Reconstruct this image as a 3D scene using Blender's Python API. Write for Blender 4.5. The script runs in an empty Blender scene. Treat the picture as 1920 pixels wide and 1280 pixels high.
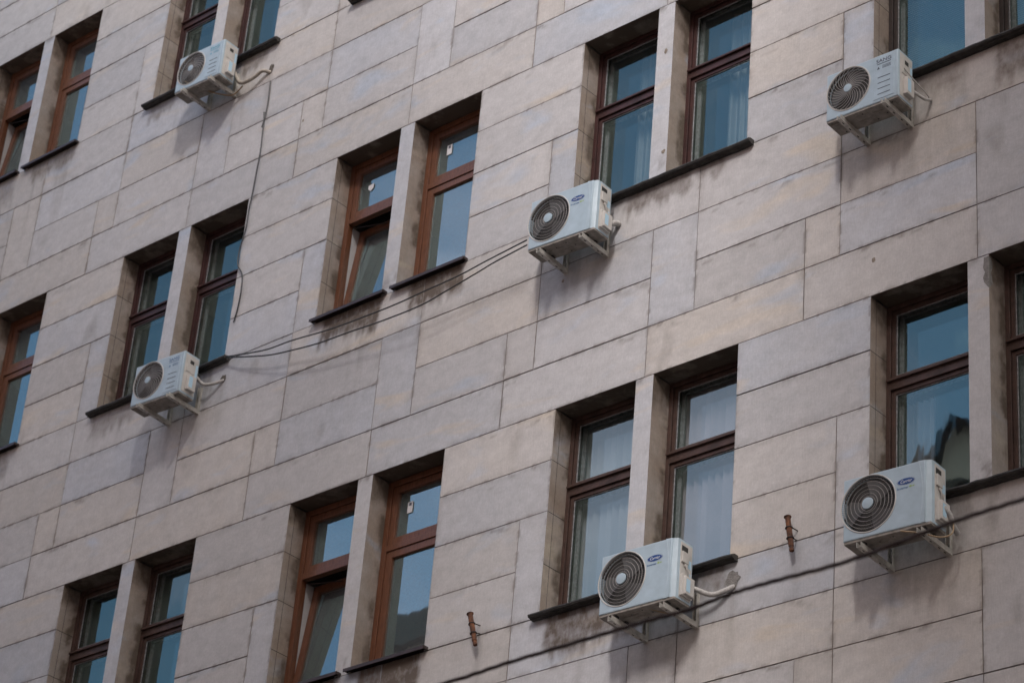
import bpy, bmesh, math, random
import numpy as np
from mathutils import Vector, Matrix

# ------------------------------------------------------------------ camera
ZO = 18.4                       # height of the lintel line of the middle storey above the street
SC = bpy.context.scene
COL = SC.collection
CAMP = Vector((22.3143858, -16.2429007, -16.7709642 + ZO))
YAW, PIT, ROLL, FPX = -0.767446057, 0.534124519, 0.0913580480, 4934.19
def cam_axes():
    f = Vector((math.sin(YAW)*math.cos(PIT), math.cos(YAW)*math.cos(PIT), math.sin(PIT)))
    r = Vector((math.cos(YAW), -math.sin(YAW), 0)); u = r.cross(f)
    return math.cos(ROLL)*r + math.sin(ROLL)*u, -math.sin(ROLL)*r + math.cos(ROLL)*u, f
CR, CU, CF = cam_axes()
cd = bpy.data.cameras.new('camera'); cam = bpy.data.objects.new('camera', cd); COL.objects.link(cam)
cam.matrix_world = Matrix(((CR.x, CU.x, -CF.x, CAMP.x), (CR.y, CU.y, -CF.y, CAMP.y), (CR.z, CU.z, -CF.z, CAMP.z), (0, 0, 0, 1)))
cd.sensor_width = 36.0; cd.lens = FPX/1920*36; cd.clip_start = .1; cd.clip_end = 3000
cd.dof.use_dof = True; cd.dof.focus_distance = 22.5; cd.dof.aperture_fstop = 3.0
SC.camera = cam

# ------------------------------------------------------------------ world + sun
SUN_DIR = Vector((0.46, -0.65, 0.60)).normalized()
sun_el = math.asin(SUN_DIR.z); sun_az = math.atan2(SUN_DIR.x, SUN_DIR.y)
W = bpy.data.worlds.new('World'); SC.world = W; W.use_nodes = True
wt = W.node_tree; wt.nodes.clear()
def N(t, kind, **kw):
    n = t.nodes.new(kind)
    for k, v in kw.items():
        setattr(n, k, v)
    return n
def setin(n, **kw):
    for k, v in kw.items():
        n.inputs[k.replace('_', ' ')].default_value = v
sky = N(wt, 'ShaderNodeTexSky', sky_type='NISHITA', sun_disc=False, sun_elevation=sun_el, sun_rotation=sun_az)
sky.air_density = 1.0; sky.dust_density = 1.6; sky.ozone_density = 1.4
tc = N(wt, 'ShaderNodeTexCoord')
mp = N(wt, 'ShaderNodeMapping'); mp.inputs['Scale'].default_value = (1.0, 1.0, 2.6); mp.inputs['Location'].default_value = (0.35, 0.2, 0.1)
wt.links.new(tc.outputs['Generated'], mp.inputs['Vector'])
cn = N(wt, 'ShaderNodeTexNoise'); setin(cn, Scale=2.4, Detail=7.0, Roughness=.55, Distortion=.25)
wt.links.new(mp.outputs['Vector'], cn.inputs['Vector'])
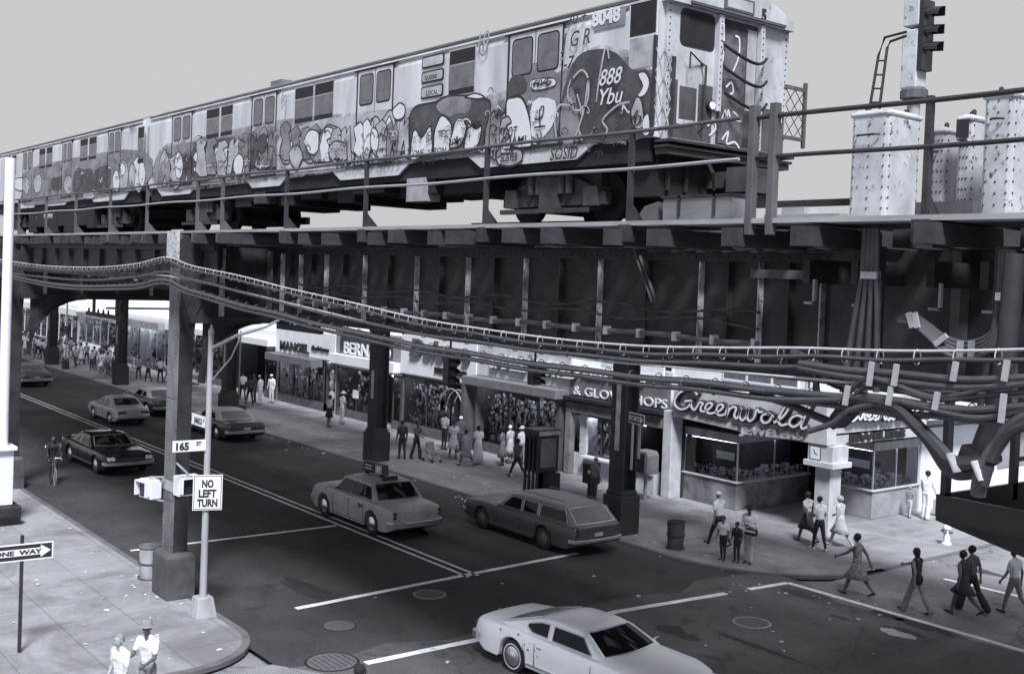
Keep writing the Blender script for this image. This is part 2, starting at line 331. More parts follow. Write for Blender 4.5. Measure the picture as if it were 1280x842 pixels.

(Brief)
Copy, word for word, the entries above from the first line to the line that holds "from mathutils import Vector, Matrix". Drop the pictures.

(Solution for this problem)
Reconstruct this image as a 3D scene using Blender's Python API. Write for Blender 4.5. The script runs in an empty Blender scene. Treat the picture as 1920 pixels wide and 1280 pixels high.
import bpy, bmesh, math, random
import numpy as np
from mathutils import Vector, Matrix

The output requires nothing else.